Introdução
Para não criar expectativas sobre a confirmação da existência dos 50 cadernos que poderiam ter servido de fundação para a construção de “O Livro dos Espíritos”, esclarecemos de imediato que não os encontramos.
O que identificamos foram inconsistências nas narrativas sobre a composição do grupo que os teria gerado, principalmente nas de alguns autores mais modernos, além de falhas na grafia dos nomes dos participantes, o que dificulta a determinação de suas identidades.
O grupo proposto por Sausse
Quem primeiro citou estes cadernos foi Henri Sausse, ao afirmar: “(...) no início o Sr. Rivail, (...) esteve a ponto de abandoná-las [as manifestações] o que talvez teria feito sem as solicitações urgentes dos Srs. Carlotti, René Taillandier, membro da Academia de ciência, Tiedeman Manthèse (sic), Sardou pai e filho, Didier, editor, que vinham acompanhado o estudo destes fenômenos há cinco anos e reuniram cinquenta cadernos de comunicações diversas que não conseguiram ordenar. Conhecendo as vastas e raras aptidões de sintetização do Sr. Rivail, esses senhores entregaram-lhe os cadernos, pedindo-lhe que os lesse e finalizasse. (...)” [1]. O que nos leva a identificá-los como um único grupo é a fala “reuniram (...) e não conseguiram arranjar”, dando a impressão de um trabalho conjunto dos envolvidos.
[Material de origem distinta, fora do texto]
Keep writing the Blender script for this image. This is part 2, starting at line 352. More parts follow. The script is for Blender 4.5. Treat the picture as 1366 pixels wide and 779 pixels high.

Na lista acima não consta a Srta. Japhet, nem o Sr. Roustan, citados por Sausse em outro trecho: “Em 1856, o Sr. Rivail assistiu aos encontros espíritas que se realizavam na rua Tiquetonne, na casa de Sr. Roustan, com a Srta. Japhet, sonâmbula, que obteve como médium algumas comunicações muito interessantes usando o cesto; ele pode controlar por esta médium as comunicações obtidas e ordenadas anteriormente.”. Ainda assim, entendemos que Sausse poderia estar se referindo ao grupo da Srta. Japhet como origem dos tais cinquenta cadernos, nos cinco anos anteriores à entrega a Kardec. Quem seriam os integrantes deste grupo?
Antes, vamos a um esclarecimento: a Srta. Célina Béquet dita Japhet [2-3] não citou nada sobre estes cadernos quando falou com Aksakof, em uma entrevista ao “The Spiritualist” de agosto de 1875 [4]. Ela apenas disse que Rivail teria se apossado indevidamente de um material, na forma de manuscritos, que teria sido utilizado em “O Livro dos Espíritos”, e não teria sido devolvido a ela.
O grupo da Srta. Japhet
Sabemos por Aksakof, neste artigo de 1875, que o grupo tinha uma formação em 1849 e que em 1855 praticamente todos os membros haviam mudado. Analisaremos cada uma das formações citadas por ele e por outras fontes (consulte a tabela para ver os nomes em todas as citações).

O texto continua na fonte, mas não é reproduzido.